02 February, 2008

"US developer in $1bn Dubai property test case"

"A US real estate developer is suing a quasi-governmental Dubai firm for $1bn in damages, claiming its investment in a project in the emirate’s property boom was unjustly cancelled amid a contractual dispute.

The developer, Capital Partners, had in July 2005 made what was planned to be one of the largest foreign investments in the region’s business hub, when it announced plans for River Walk, a mixed-use $1bn project in the busy internet business park located on prime land near the trunk of the reclaimed Palm Island."
[...]
The dispute revolves around the existence of a protected archaeological site owned by the emirate’s tourism department within the 1.7m sq ft plot. In October 2005, Capital Partners says it refused to make a second scheduled payment as its partner, Dubai’s Technology, Electronic Commerce & Media Free Zone, or Tecom, had illegally sold it land that belonged to another government entity.

“Tecom misrepresented what they own,” said Jonathan Wride, managing director of Capital Partners. “I am very confident we will receive a judgment in our favour.” Capital Partners, which filed in August, hopes to receive a result in the summer.

Tecom, however, says it had every right to cancel the contract because of the non-payment. The media and internet business cluster owned by the ruler of Dubai, Sheikh Mohammed bin Rashid Al Maktoum, claims the archaeological site was never brought up by the US investors before they failed to meet the tight payment schedules. Tecom, in any case, owned the archaeological site, an official said.


--more over there

5 comments:

rosh said...

"revolves around the existence of a protected archaeological site"
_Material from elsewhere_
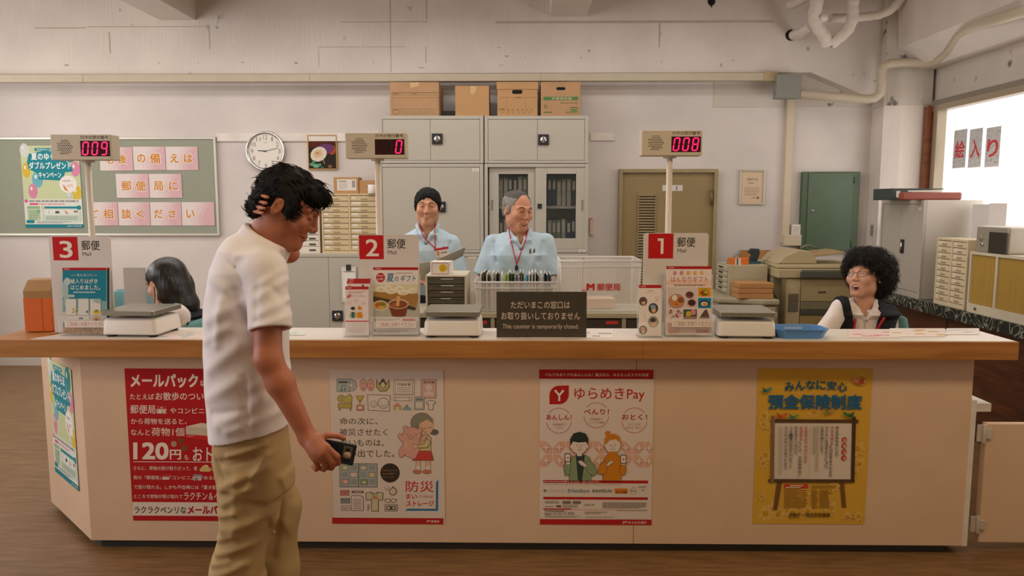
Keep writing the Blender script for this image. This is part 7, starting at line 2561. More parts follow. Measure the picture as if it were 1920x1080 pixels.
# hair
def hair_cu(P):
    q = hd.loc(P)
    m = q.copy(); m[:, 0] = np.abs(m[:, 0])
    d = ell(q, (0, .020, .040), (.083, .100, .084))
    d = smin(d, ell(q, (0, .070, -.026), (.062, .044, .056)), .03)
    d = smin(d, ell(q, (0, -.058, .074), (.062, .046, .032)), .03)
    d = smin(d, ell(m, (.072, -.024, .016), (.013, .022, .036)), .015)
    d = ssub(d, ell(q, (0, -.122, -.042), (.09, .080, .092)), .012)
    d = ssub(d, ell(m, (.088, .014, -.012), (.024, .026, .036)), .006)
    return d + bumps(P, .006, 68) + bumps(P, .003, 170)


hb = MB()
hv, hq = sdf_add(hb, hair_cu, hd.c - V3(.17, .16, .16), hd.c + V3(.17, .16, .18), .0042)
# locks: the crown spins outwards, the fringe falls forward, the nape falls back and down
FW = hd.R @ V3(0, -1, 0)


def flow_cu(p, n):
    l = hd.loc(p[None])[0]
    w = V3(l[0] * 3, (-1.0 if l[1] < .02 else 1.1), -.55)
    return hd.R @ (w + .3 * V3(math.sin(l[2] * 90), math.sin(l[0] * 100), math.sin(l[1] * 80)))


tufts(hb, hv, hq, flow_cu, 2400, .036, .0022, .14, .35, 3, curv=5.5)
finish(hb, 'hair', [HAIRM], cu)

# phone in the right hand
ph = thing('phone', 'dark blue phone with a pale camera bump in the walking man\'s hand', 'phone', at(624, 846, 2.212))
ph.rotation_euler = (math.radians(4), math.radians(13), math.radians(6))
MB().box(-.068, .068, -.0042, .0042, -.034, .034).build('case', mat('#1f2c3a', .4, noise=.02), ph, bevel=.004)
MB().box(.030, .058, -.0062, -.0042, -.012, .026).build('camera_bump', mat('#6d675c', .35, noise=0), ph, bevel=.002)
cb_ = MB()
cb_.add(*_ball((.044, -.0058, -.002), .010))
MB().lathe([(0, -.0078), (.010, -.0078), (.011, -.0062)], (.045, 0, -.001), axis='y', n=20).build('pale_ring', mat('#cfb9a6', .4, noise=0), ph)
MB().lathe([(0, -.0075), (.006, -.0075), (.007, -.0062)], (.044, 0, .016), axis='y', n=16).build('lens', mat('#23221f', .2, noise=0), ph)

# ------------------------------------------------------------------ staff
def drape(mb, f, pts, r, Y, m=0, lift=.0035, n=6, steps=8, flat=False):
    """A cord laid over the front of solid f along photo pixels pts."""
    out = []
    for i in range(len(pts) - 1):
        for k in range(steps + (i == len(pts) - 2)):
            t = k / steps
            p = at(pts[i][0] + (pts[i + 1][0] - pts[i][0]) * t, pts[i][1] + (pts[i + 1][1] - pts[i][1]) * t, Y)
            y = ysurf(f, p.x, p.z, Y - .35, Y + .2)
            out.append((p.x, (y if y is not None else Y) - lift, p.z))
    ys = [o[1] for o in out]
    for _ in range(3):
        ys = [ys[0]] + [min(ys[i], (ys[i - 1] + ys[i] + ys[i + 1]) / 3) for i in range(1, len(ys) - 1)] + [ys[-1]]
    mb.tube([(o[0], y, o[2]) for o, y in zip(out, ys)], r, n, m)
    return [(o[0], y, o[2]) for o, y in zip(out, ys)]


BLUE_SHIRT = cloth('#b9cfdc')
LANY = mat('#c41f3a', .6, noise=0)
NAVYT = cloth('#2d3038')


def clerk(label, Y, hpx, head_kw, nbpx, shl, shr, ell_, elr, wrl, wrr, tor, yaw, hairf, hair_m, foldlist, hair_tuft, lanyard, hl, hr, skin_m):
    """A standing clerk; pixel positions are joints at their own depths (px, py, Y)."""
    t = thing('person', label, 'person', (at(nbpx[0], nbpx[1], Y).x, Y, 0))
    J = lambda p: A3(*p)
    nb_, L, R_, eL, eR, wL, wR = J(nbpx), J(shl), J(shr), J(ell_), J(elr), J(wrl), J(wrr)
    h = Head(J(hpx), **head_kw)
    h.neck = (h.world((0, .026, -.060)), nb_ - V3(0, -.01, .03), .056, .060)
    sk_ = MB()
    sdf_add(sk_, h.f, h.c - V3(.16, .17, .26), h.c + V3(.16, .17, .16), .0034)
    h.face(sk_, eyes='smile')
    hx, hy = t.location.x, Y

    def body(P):
        d = chain(P, [V3(hx, hy, .92), V3(hx, hy, 1.2), nb_ - V3(0, 0, .06)], [.10, .09, .06], .05)
        d = smin(d, smin(seg(P, nb_ - V3(0, 0, .05), L, .05, .042), seg(P, nb_ - V3(0, 0, .05), R_, .05, .042), .03), .03)
        for s_ in (-1, 1):
            d = smin(d, chain(P, [V3(hx + s_ * .09, hy, .90), V3(hx + s_ * .10, hy, .5), V3(hx + s_ * .10, hy + .02, .08)], [.08, .055, .04], .04), .03)
        for a, b, c, hand_ in ((L, eL, wL, hl), (R_, eR, wR, hr)):
            d = smin(d, chain(P, [a, b, b + (c - b) * .3, c], [.044, .038, .040, .027], .02), .015)
            u = (c - b) / np.linalg.norm(c - b)
            side = np.cross(u, V3(0, -.4, 1)); side /= np.linalg.norm(side)
            up = np.cross(side, u)
            pal = c + u * .05
            fs = []
            for k, o in enumerate((-.027, -.009, .009, .027)):
                k0 = c + u * .088 + side * o
                ln = (.034, .040, .037, .029)[k]
                fs.append(([k0, k0 + u * ln - up * .008, k0 + u * ln * 1.5 - up * .028, k0 + u * ln * 1.5 - up * .048], .0088))
            sg = 1 if hand_ > 0 else -1
            th = ([c + u * .03 + side * .024 * sg, c + u * .055 + side * .045 * sg - up * .008, c + u * .085 + side * .048 * sg - up * .012], .0105)
            d = smin(d, hand(P, c, pal, fs, th, .026), .012)
        return d

    xs = [q[0] for q in (L, R_, eL, eR, wL, wR)]
    ys = [q[1] for q in (L, R_, eL, eR, wL, wR)]
    sdf_add(sk_, body, V3(min(xs) - .2, min(ys) - .22, .02), V3(max(xs) + .2, max(ys) + .25, nb_[2] + .05), .0062)
    finish(sk_, 'body', [skin_m, LIP, INKH, EYEW, MOUTHD], t)

    zb_, a_, b_ = tor
    nodes = [(.93, hx, hy, a_ * .94, b_ * .98), (1.05, hx, hy, a_ * .98, b_ * 1.05), (zb_ - .22, hx, hy, a_, b_ * 1.04), (zb_ - .10, hx, hy, a_ * 1.02, b_), (zb_ - .03, nb_[0], hy + .005, a_ * .86, b_ * .82), (zb_ + .03, nb_[0], hy + .01, a_ * .5, b_ * .6)]

    def shirt_(P):
        d = loft_d(P, nodes, yaw)
        for q in (L, R_):
            d = smin(d, seg(P, nb_ - V3(0, -.012, .035), q, .050, .056), .045)
        for a, b in ((L, eL), (R_, eR)):
            u = (b - a) / np.linalg.norm(b - a)
            e = a + u * .22
            s_ = smax(seg(P, a, e + u * .04, .058, .080), (P - e) @ u, .004)
            s_ = ssub(s_, smax(seg(P, a, e + u * .06, .046, .070), -((P - e) @ u + .04), .01), .004)
            d = smin(d, s_, .014)
        d = d - 1.6 * folds(P, foldlist) - bumps(P, .0030, 36)
        n_ = smax(seg(P, nb_ - V3(0, 0, .02), nb_ + V3(0, -.02, .12), .060, .075), 0 * d - 1, .01)
        d = ssub(d, n_, .006)
        c, s_ = math.cos(yaw), math.sin(yaw)
        W_ = lambda x, y, z: nb_ + V3(x * c - y * s_, x * s_ + y * c, z)
        V_ = ell(P, W_(0, -.095, -.045), (.020, .05, .055))
        d = ssub(d, V_, .01)
        for g in (-1, 1):
            col = chain(P, [W_(g * .006, -.098, -.075), W_(g * .030, -.092, -.035), W_(g * .058, -.050, .002), W_(g * .066, .0, .026), W_(0, .062, .040)], [.010, .013, .014, .014, .014], .01)
            d = smin(d, col, .004)
            d = smin(d, ell(P, W_(g * .050, -.088, -.048), (.022, .008, .030), np.array(Euler((.35, g * .5, yaw)).to_matrix())), .006)
        return d

    sm_ = MB()
    sdf_add(sm_, shirt_, V3(min(xs) - .2, hy - .36, .92), V3(max(xs) + .2, hy + .25, nb_[2] + .09), .0055)
    finish(sm_, 'shirt', [BLUE_SHIRT], t)
    tm = MB()
    sdf_add(tm, lambda P: smax(smin(loft_d(P, [(.84, hx, hy, a_ * .95, b_ * 1.0), (1.0, hx, hy, a_ * .97, b_ * 1.02), (1.02, hx, hy, a_ * .95, b_)], yaw),
                               smin(chain(P, [V3(hx - .09, hy, .9), V3(hx - .10, hy, .5), V3(hx - .10, hy, .05)], [.10, .085, .075], .04), chain(P, [V3(hx + .09, hy, .9), V3(hx + .10, hy, .5), V3(hx + .10, hy, .05)], [.10, .085, .075], .04), .02), .03), .05 - P[:, 2], .01),
            V3(hx - .3, hy - .25, .03), V3(hx + .3, hy + .25, 1.04), .010)
    finish(tm, 'trousers', [NAVYT], t)
    for s_ in (-1, 1):
        so = MB()
        p = V3(hx + s_ * .10, hy, 0)
        sdf_add(so, lambda P: smax(smin(ell(P, p + V3(0, .0, .05), (.045, .06, .05)), ell(P, p + V3(0, -.10, .035), (.046, .09, .038)), .04), .002 - P[:, 2], .006), p - V3(.1, .24, .02), p + V3(.1, .12, .14), .008)
        finish(so, 'shoe', [mat('#1f1c1a', .4, noise=0)], t)
    hm = MB()
    hv_, hq_ = sdf_add(hm, lambda P: hairf(h, P), h.c - V3(.15, .16, .14), h.c + V3(.15, .16, .16), .0042, 0, (lambda C: hair_m(h, C)) if callable(hair_m) else None)
    return t, h, hm, hv_, hq_, shirt_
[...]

Does anyone know of the site in reference?

DUBAI JAZZ said...

Is it possible to say (for the sake of argument) that Capital Partners may have found a loophole in the agreement with Tecom that could fetch them more money in a lawsuit than the investment itself?

Assistant Editor said...
This comment has been removed by the author.
the real nick said...

Jazz, that's unlikely. The maximum damages that could be awarded would surely not be more than the maximum profit that could feasibly be made from this investment, which would be less than the 1bn. They are unlikely to have lost all 1bn that they were going to invest?

rosh said...

Nick - perhaps they are seeking added punitive damages (which usually is the largest chunk of a lawsuit) + interest + lost business opportunity and other menial costs?

I'd still like to know of the protected archaeological site - anyone, anybody know of this?